沖縄で生まれ育ち、東京で大学生活を送った上原沙也加さんはそこで沖縄を外から見ることが出来、その経験を踏まえ、生活の場所としての沖縄の姿を写真で表現されています。
「眠る木」
ニコンサロンにて 2022 年 12月に開催された上原さんの個展「眠る木」の会場風景です。シリーズ「眠る木」は、2016 年から 2022 年にかけて沖縄島で撮影されたシリーズです。
上原さんが生まれ育ち、現在も暮らしている生活の場所としての風景を起点にしながら、そこには沖縄の抱える複雑さの断片が静かに捉えられています。上原さんの写真の風景には、ほとんど人は写っていません。マネキンの指、レストランの客席、ジュークボックスを掠める機影、布貼りの聖書、マクドナルドのサイン……。日常的な光景は人の営みを湛え、声なき声で語りかけられているような気配を帯びています。

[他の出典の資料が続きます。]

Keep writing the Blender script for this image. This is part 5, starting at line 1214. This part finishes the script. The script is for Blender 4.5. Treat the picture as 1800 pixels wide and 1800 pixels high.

タイトルの「眠る木」はギンネムの木から想起されました。又吉栄喜が小説「ギンネム屋敷」の扉に、「終戦後、破壊のあとをカムフラージュするため、米軍は沖縄全土にこの木(ギンネム)の種を撒いた」と記すように、沖縄のどこにでも繁茂しているギンネム。小さな葉が、鳥の羽のように並んで 1 枚の葉を構成する、特徴的な葉の形。夜には葉を閉じて眠るように見えることから、沖縄では「ニブイギ(眠る木)」と言われています。現在、目の前に在る日常の風景から、それぞれが経てきた時間を想像するような地続きの眼差しが写真の細部に立ち現れています。
その個展での作品を展示するアートフレームとして「FRAME ピクチャーフレーム SANO」をお使いいただきました。その時の模様です。
この写真展では、アートフレームの中心を一定の視線の高さに揃え、水平方向に連続して配置しています。このレイアウトにより、来場者は水平に移動するだけで展示写真を自然に鑑賞できる仕組みです。さらに、この動きによって、写真の大きさに気を取られることなく、作品そのものに集中することができます。
本展の目的は、写真家が表現したいメッセージを、観る人が写真を通じて心に描くことです。このような展示構成により、写真家の意図がより明確に伝わるように工夫されています。